Educationally, collecting degrees and certifications has become another hobby for many, so that if you don't have alphabet soup before and after your name, your frowned upon as just another ignoramus out there--as if the degree makes the person.
Another example, yesterday I heard that when getting engaged/married, the chic is that it is no longer enough to give a diamond ring to the young lady, now a matching bracelet is also part of the grand bargain or else you are not "keeping up with the Jones."
The examples go on and we can all tell them from our specific lives of the endless rat races that we endure to try and not only make ends meet, but also to compete and avoid "the shame."
So what's the alternative?
Instead of trying to be satisfied, we can learn to suffice--to be happy with what we are blessed with. That doesn't mean that you don't try to do your best in life, you do! But rather, you work hard and invest a reasonable amount of time, effort, money to achieve a goal and then you go on without beating yourself up over what you haven't achieved.
In short, happiness is in saying enough (or like on Passover, Dayenu!).
To suffice, part of it is learning to differentiate between what is really important and what is, in the end, trivial. How important is it that you get the NEXT whatever in your life versus can you be more innately happy spending time doing things you enjoy with the people you really love.

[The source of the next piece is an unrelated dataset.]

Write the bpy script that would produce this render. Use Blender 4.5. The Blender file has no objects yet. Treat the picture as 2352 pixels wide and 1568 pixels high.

Suffice--learn to balance the demands and needs of your life--grow beyond the mundane; the true test of life is with you yourself--achieving your potential--not how you do relative to others.
An article in Wired (November 2011) talks to this when it asks about going out and finding a soulmate, "Do you keep searching and hope something better will come along, or do you stop searching when you find something looks pretty good?"
This article, whether addressing the many commitment phoebes out there, or those just having a hard time finding Mr./Mrs. Right--whether in terms of accepting and living with others' flaws or just learning to stop looking for someone prettier, smarter, more successful etc.
Wired suggests developing a baseline by dating "roughly" 12 people so that you can make an informed decision of the head and heart, but this can apply to education, career, home and all areas of your life--seek what is best for you, but also realize that we are all imperfect mortals and that only the heaven is for angels.
Suffice--do your very best in life and accept yourself for who you are and meet your destiny head-on--you can achieve happiness beyond the mere materialism and superficiality that cloud our societal judgements--this to me is enlightenment.